Demo Trading – Practice losing fake money before losing real money. Always better, your people will also greatly appreciate it.
Bybit Earn – Pays you daily, bank ni ya mamako, literally, 300 days' pay ins don't make sense anymore.
P2P Trading – The heart of Bybit’s African strategy, offering incentives better than a certain competitor whose CEO recently had an extended government-sponsored vacation.
The Elephant (or Dog) in the Room
And then came the unavoidable topic—the mysterious $1.5 billion incident. Bybit assured us that their main system wasn’t affected, their daily $35 billion trading volume remains intact, and, well, a third-party vendor’s dog might have eaten their homework. The details were mumbled swiftly, but rest assured, a journalist with strong convictions will revisit this someday. Kuliendaje boss, hio mbwa inakula doe, mmelalisha au ni vipi?
Partnerships, Growth, and Global Domination
Bybit isn’t just playing; they’re partnering up—$150M with Oracle, deals with Huawei, Solana, Tron, Plaza Premium, and Meebo. They’re pushing to get Bybit in front of Web2 brands, expanding into Africa, and actively recruiting merchants, newbies, and seasoned traders.

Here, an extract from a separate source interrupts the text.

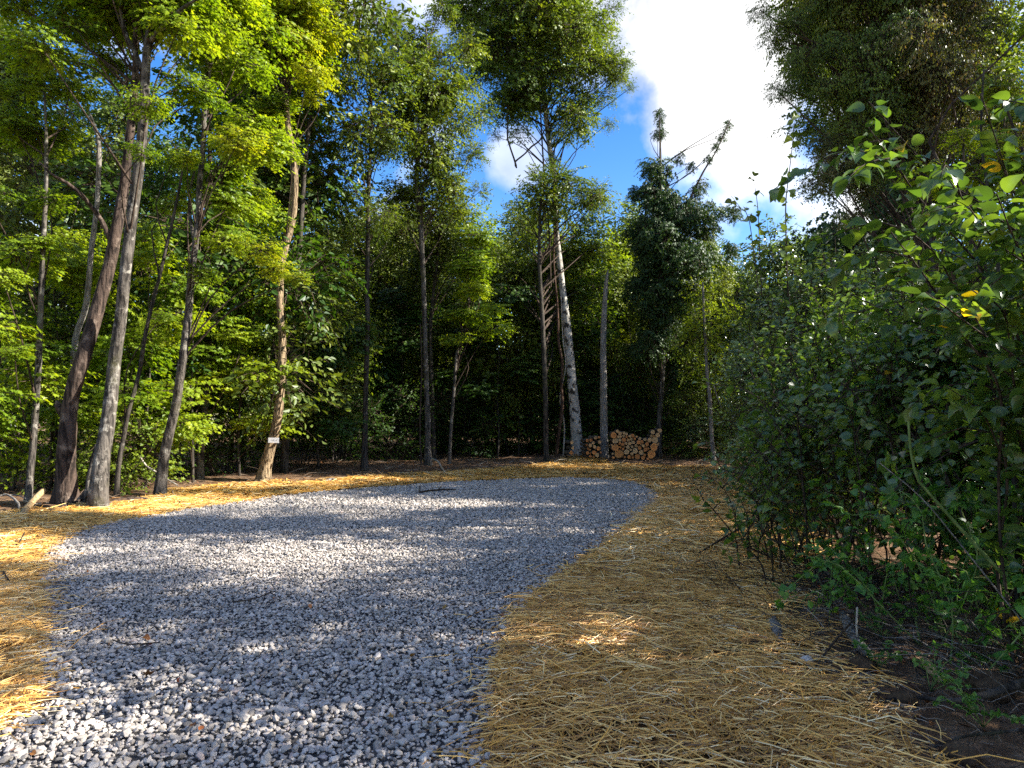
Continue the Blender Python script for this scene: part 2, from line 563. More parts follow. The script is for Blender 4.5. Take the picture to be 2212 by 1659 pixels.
def height(x, y):
    x = np.asarray(x, float); y = np.asarray(y, float)
    ins = inside(GRAVEL, x, y)
    d = np.where(ins, 0, edge_dist(GRAVEL, x, y))
    m = ss(0.05, 0.8, d)
    h = m * 0.05 * (fbm(x * .9, y * .9, 3) - .5) * 2
    sr = (~inside(STRAW, x, y)) & ~ins
    ds = np.where(sr, edge_dist(STRAW, x, y), 0)
    k = ss(0, .5, ds)
    h = h + k * (0.10 * (fbm(x * 2.2, y * 2.2, 8) - .35) + 0.05 * (fbm(x * 9, y * 9, 21, 3) - .5))
    h = h + 0.16 * np.exp(-(((x - WB.x) / 1.3) ** 2 + ((y - WB.y + .3) / .6) ** 2))
    return h


def h1(x, y):
    return float(height(np.array([x]), np.array([y]))[0])


def spacing(segs):
    out = []
    for a, b, s in segs:
        out.append(np.arange(a, b - s * .2, s))
    out.append([segs[-1][1]])
    return np.concatenate(out)


def grid_sheet(name, xs, ys, zoff, mat, poly=None, kind='structure', edge=0.0, seed=1, cut=None):
    X, Y = np.meshgrid(xs, ys)
    Z = height(X, Y) + zoff
    V = np.stack([X, Y, Z], -1).reshape(-1, 3)
    nx = len(xs)
    i, j = np.meshgrid(np.arange(nx - 1), np.arange(len(ys) - 1))
    a = (j * nx + i).ravel()
    Q = np.stack([a, a + 1, a + nx + 1, a + nx], -1)
    if poly is not None:
        cx = V[Q].mean(1)
        keep = inside(poly, cx[:, 0], cx[:, 1])
        if cut is not None:
            keep &= ~(inside(cut, cx[:, 0], cx[:, 1]) & (edge_dist(cut, cx[:, 0], cx[:, 1]) > .2))
        Q = Q[keep]
        used, inv = np.unique(Q.ravel(), return_inverse=True)
        V = V[used]; Q = inv.reshape(-1, 4)
    o = obj(name, fast_mesh(name, V, [Q], [mat], smooth=True))
    return tag(o, kind=kind)


gx = spacing([(-90, -20, 5), (-20, -9, .6), (-9, 1.2, .28), (1.2, 4.4, .07), (4.4, 12, .4), (12, 90, 5)])
gy = spacing([(-40, -4, 4), (-4, 2.8, .4), (2.8, 7.5, .07), (7.5, 26, .25), (26, 40, .8), (40, 120, 6)])
ground = grid_sheet('ground', gx, gy, 0.0, M['soil'])
straw_bed = grid_sheet('straw_ground', spacing([(-13, 5, .12)]), spacing([(-3, 25, .12)]), 0.012, M['straw_bed'], poly=STRAW, cut=GRAVEL)
gravel_pad = grid_sheet('gravel_pad', spacing([(-8, 4, .12)]), spacing([(-3, 18.5, .12)]), 0.022, M['gravel_bed'], poly=GRAVEL)

# ---- gravel stones
PHI = (1 + 5 ** .5) / 2
ICO = np.array([(-1, PHI, 0), (1, PHI, 0), (-1, -PHI, 0), (1, -PHI, 0), (0, -1, PHI), (0, 1, PHI), (0, -1, -PHI), (0, 1, -PHI),
                (PHI, 0, -1), (PHI, 0, 1), (-PHI, 0, -1), (-PHI, 0, 1)]) / math.hypot(1, PHI)
ICOF = np.array([(0, 11, 5), (0, 5, 1), (0, 1, 7), (0, 7, 10), (0, 10, 11), (1, 5, 9), (5, 11, 4), (11, 10, 2), (10, 7, 6), (7, 1, 8),
                 (3, 9, 4), (3, 4, 2), (3, 2, 6), (3, 6, 8), (3, 8, 9), (4, 9, 5), (2, 4, 11), (6, 2, 10), (8, 6, 7), (9, 8, 1)])
OCT = np.array([(1, 0, 0), (-1, 0, 0), (0, 1, 0), (0, -1, 0), (0, 0, 1), (0, 0, -1)], float)
OCTF = np.array([(0, 2, 4), (2, 1, 4), (1, 3, 4), (3, 0, 4), (2, 0, 5), (1, 2, 5), (3, 1, 5), (0, 3, 5)])


def rot_random(n, tilt, rng):
    yaw = rng.uniform(0, 2 * np.pi, n); ax = rng.uniform(0, 2 * np.pi, n); t = rng.normal(0, tilt, n)
    cz, sz = np.cos(yaw), np.sin(yaw)
    Rz = np.zeros((n, 3, 3)); Rz[:, 0, 0] = cz; Rz[:, 0, 1] = -sz; Rz[:, 1, 0] = sz; Rz[:, 1, 1] = cz; Rz[:, 2, 2] = 1
    u = np.stack([np.cos(ax), np.sin(ax), 0 * ax], -1)
    c, s = np.cos(t), np.sin(t)
    K = np.zeros((n, 3, 3)); K[:, 0, 2] = u[:, 1]; K[:, 1, 2] = -u[:, 0]; K[:, 2, 0] = -u[:, 1]; K[:, 2, 1] = u[:, 0]
    Rt = np.eye(3)[None] + s[:, None, None] * K + (1 - c)[:, None, None] * (K @ K)
    return Rt @ Rz


def stone_variants(base, k, rng):
    vs = []
    for _ in range(k):
        v = base * rng.uniform(.9, 1.12, (len(base), 1))
        for _c in range(7):         # crushed faces: cut flat
            nrm = rng.normal(size=3); nrm /= np.linalg.norm(nrm)
            over = np.maximum(0, v @ nrm - rng.uniform(.5, .8))
            v = v - over[:, None] * nrm
        v = v * np.array([1.0, rng.uniform(.62, .9), rng.uniform(.42, .7)])
        # shear for an angular, crushed look
        v[:, 0] += v[:, 1] * rng.uniform(-.35, .35); v[:, 2] += v[:, 0] * rng.uniform(-.2, .2)
        vs.append(v)
    return np.array(vs)


def gravel_points(y0, y1, sp, rng, extra=.3):
    gx_, gy_ = np.meshgrid(np.arange(-7.8, 3.4, sp), np.arange(y0, y1, sp))
    p = np.stack([gx_.ravel(), gy_.ravel()], -1)
    p = p + rng.uniform(-.48, .48, p.shape) * sp
    q = p[rng.random(len(p)) < extra]
    q = q + rng.uniform(-.5, .5, q.shape) * sp
    lay = np.concatenate([np.zeros(len(p)), np.ones(len(q))])
    p = np.concatenate([p, q])
    ins = inside(GRAVEL, p[:, 0], p[:, 1])
    d = edge_dist(GRAVEL, p[:, 0], p[:, 1])
    wob = .10 * (fbm(p[:, 0] * 2.3, p[:, 1] * 2.3, 77) - .5) * 2
    sd = np.where(ins, d, -d) + wob
    keep = (sd > 0) | ((sd > -.22) & (rng.random(len(p)) < .10 * np.exp(sd / .06)))
    vis = np.abs(p[:, 0]) < (p[:, 1] + .6) * .76 + .3
    keep &= vis
    return p[keep], lay[keep]


STV = stone_variants(ICO, 14, np.random.default_rng(5))
OCV = stone_variants(OCT, 14, np.random.default_rng(6))
rng = np.random.default_rng(21)
gv, gf, gt, off = [], [], [], 0
near_pick = None
for (y0, y1, sp, base, bf, var) in ((2.4, 5.0, .027, ICO, ICOF, STV), (5.0, 8.0, .028, OCT, OCTF, OCV), (8.0, 11.5, .033, OCT, OCTF, OCV), (11.5, 18.6, .043, OCT, OCTF, OCV)):
    p, lay = gravel_points(y0, y1, sp, rng)
    n = len(p)
    size = np.clip(rng.lognormal(math.log(.0160), .36, n), .007, .036) * (sp / .027)
    z = height(p[:, 0], p[:, 1]) + .024 + lay * .009 + .022 * (fbm(p[:, 0] * 1.6, p[:, 1] * 1.6, 31) - .5) + rng.uniform(-.004, .014, n)
    tint = np.clip(rng.beta(2.2, 2.0, n), 0, .93)
    tint[rng.random(n) < .03] = 1.0
    k = rng.integers(0, len(var), n)
    R = rot_random(n, .38, rng)
    if near_pick is None:
        # the stones that show largest lie along the bottom of the picture
        vis = np.where((p[:, 1] > 3.19) & (np.abs(p[:, 0]) < p[:, 1] * .715) & (lay == 1))[0]
        score = size[vis] / p[vis, 1]
        near_pick = vis[np.argsort(-score)[:300]]
        near = (p[near_pick], z[near_pick], size[near_pick], k[near_pick], rng.uniform(0, 6.28, 300), tint[near_pick])
        kp = np.ones(n, bool); kp[near_pick] = False
        p, z, size, tint, k, R, n = p[kp], z[kp], size[kp], tint[kp], k[kp], R[kp], int(kp.sum())
    V = np.einsum('nij,nvj->nvi', R, var[k] * size[:, None, None]) + np.stack([p[:, 0], p[:, 1], z], -1)[:, None]
    nb = len(base)
    F = bf[None] + (np.arange(n) * nb)[:, None, None] + off
    off += n * nb
    gv.append(V.reshape(-1, 3)); gf.append(F.reshape(-1, 3)); gt.append(np.repeat(tint, len(bf)))
o = obj('gravel', fast_mesh('gravel', np.concatenate(gv), [np.concatenate(gf)], [M['stone']], tint=np.concatenate(gt)), gravel_pad)
tag(o, kind='stuff')
stone_meshes = {}
for i in range(300):
    kk, tb = int(near[3][i]), int(near[5][i] * 5.99)
    if (kk, tb) not in stone_meshes:
        stone_meshes[(kk, tb)] = fast_mesh('stone', STV[kk] * .03, [ICOF], [M['stone']], tint=np.full(len(ICOF), (tb + .5) / 6))
    s = obj('stone', stone_meshes[(kk, tb)], gravel_pad, (near[0][i][0], near[0][i][1], near[1][i] + .004))
    s.rotation_euler = (RNG.normal(0, .3), RNG.normal(0, .3), near[4][i])
    s.scale = (near[2][i] / .03,) * 3

# ---- straw
rng = np.random.default_rng(31)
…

Their offers were enticing—first 10 merchants got $100 free. Missed it? FOMO levels rising. They even have Bybit Learn, an educational platform ensuring that you at least lose your money with some knowledge attached.
Final Thoughts
Crypto events are never boring, and this one lived up to expectations. Good food, strong handshakes (shoutout to Chantal—my hand is still recovering), and a deep dive into Bybit’s grand crypto ambitions. The takeaway? Join the right events, connect with the right people, and please, for the love of efficiency, verify your boda rider’s navigation skills before hopping on.
Oh, and if you see Ian, just nod and stretch lightly—you never know when he’ll make you do the Elvis Press-ly.